- [YOUR GOAL] Extract each line of the data below exactly as written.

- [EXTRACTED DATA]
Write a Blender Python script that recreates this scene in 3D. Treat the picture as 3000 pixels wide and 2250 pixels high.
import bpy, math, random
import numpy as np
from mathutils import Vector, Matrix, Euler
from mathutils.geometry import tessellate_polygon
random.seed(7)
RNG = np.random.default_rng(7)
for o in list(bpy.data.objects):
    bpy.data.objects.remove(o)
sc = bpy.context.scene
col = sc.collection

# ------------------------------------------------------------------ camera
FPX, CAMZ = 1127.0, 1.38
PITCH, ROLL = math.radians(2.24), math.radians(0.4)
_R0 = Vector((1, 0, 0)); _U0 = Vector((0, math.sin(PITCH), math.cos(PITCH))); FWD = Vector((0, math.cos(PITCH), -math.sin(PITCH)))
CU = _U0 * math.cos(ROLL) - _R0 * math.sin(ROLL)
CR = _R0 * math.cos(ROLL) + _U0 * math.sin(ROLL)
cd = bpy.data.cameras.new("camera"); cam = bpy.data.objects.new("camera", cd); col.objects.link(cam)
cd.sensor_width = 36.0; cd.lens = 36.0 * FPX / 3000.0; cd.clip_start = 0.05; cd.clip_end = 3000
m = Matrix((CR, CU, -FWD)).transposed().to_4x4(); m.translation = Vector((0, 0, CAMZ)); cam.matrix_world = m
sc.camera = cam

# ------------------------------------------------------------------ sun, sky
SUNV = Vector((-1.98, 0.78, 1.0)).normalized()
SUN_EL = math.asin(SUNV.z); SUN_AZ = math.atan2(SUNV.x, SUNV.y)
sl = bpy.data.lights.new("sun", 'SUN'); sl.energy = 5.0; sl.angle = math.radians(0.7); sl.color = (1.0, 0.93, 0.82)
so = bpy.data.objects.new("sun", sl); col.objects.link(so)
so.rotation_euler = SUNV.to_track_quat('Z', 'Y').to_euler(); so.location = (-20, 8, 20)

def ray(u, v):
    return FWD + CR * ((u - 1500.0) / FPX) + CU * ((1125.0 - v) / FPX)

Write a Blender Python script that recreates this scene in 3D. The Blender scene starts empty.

- [WORKED SOLUTION]
Write a Blender Python script that recreates this scene in 3D. Treat the picture as 3000 pixels wide and 2250 pixels high.
import bpy, math, random
import numpy as np
from mathutils import Vector, Matrix, Euler
from mathutils.geometry import tessellate_polygon
random.seed(7)
RNG = np.random.default_rng(7)
for o in list(bpy.data.objects):
    bpy.data.objects.remove(o)
sc = bpy.context.scene
col = sc.collection

# ------------------------------------------------------------------ camera
FPX, CAMZ = 1127.0, 1.38
PITCH, ROLL = math.radians(2.24), math.radians(0.4)
_R0 = Vector((1, 0, 0)); _U0 = Vector((0, math.sin(PITCH), math.cos(PITCH))); FWD = Vector((0, math.cos(PITCH), -math.sin(PITCH)))
CU = _U0 * math.cos(ROLL) - _R0 * math.sin(ROLL)
CR = _R0 * math.cos(ROLL) + _U0 * math.sin(ROLL)
cd = bpy.data.cameras.new("camera"); cam = bpy.data.objects.new("camera", cd); col.objects.link(cam)
cd.sensor_width = 36.0; cd.lens = 36.0 * FPX / 3000.0; cd.clip_start = 0.05; cd.clip_end = 3000
m = Matrix((CR, CU, -FWD)).transposed().to_4x4(); m.translation = Vector((0, 0, CAMZ)); cam.matrix_world = m
sc.camera = cam

# ------------------------------------------------------------------ sun, sky
SUNV = Vector((-1.98, 0.78, 1.0)).normalized()
SUN_EL = math.asin(SUNV.z); SUN_AZ = math.atan2(SUNV.x, SUNV.y)
sl = bpy.data.lights.new("sun", 'SUN'); sl.energy = 5.0; sl.angle = math.radians(0.7); sl.color = (1.0, 0.93, 0.82)
so = bpy.data.objects.new("sun", sl); col.objects.link(so)
so.rotation_euler = SUNV.to_track_quat('Z', 'Y').to_euler(); so.location = (-20, 8, 20)

def ray(u, v):
    return FWD + CR * ((u - 1500.0) / FPX) + CU * ((1125.0 - v) / FPX)

Write a Blender Python script that recreates this scene in 3D. The Blender scene starts empty.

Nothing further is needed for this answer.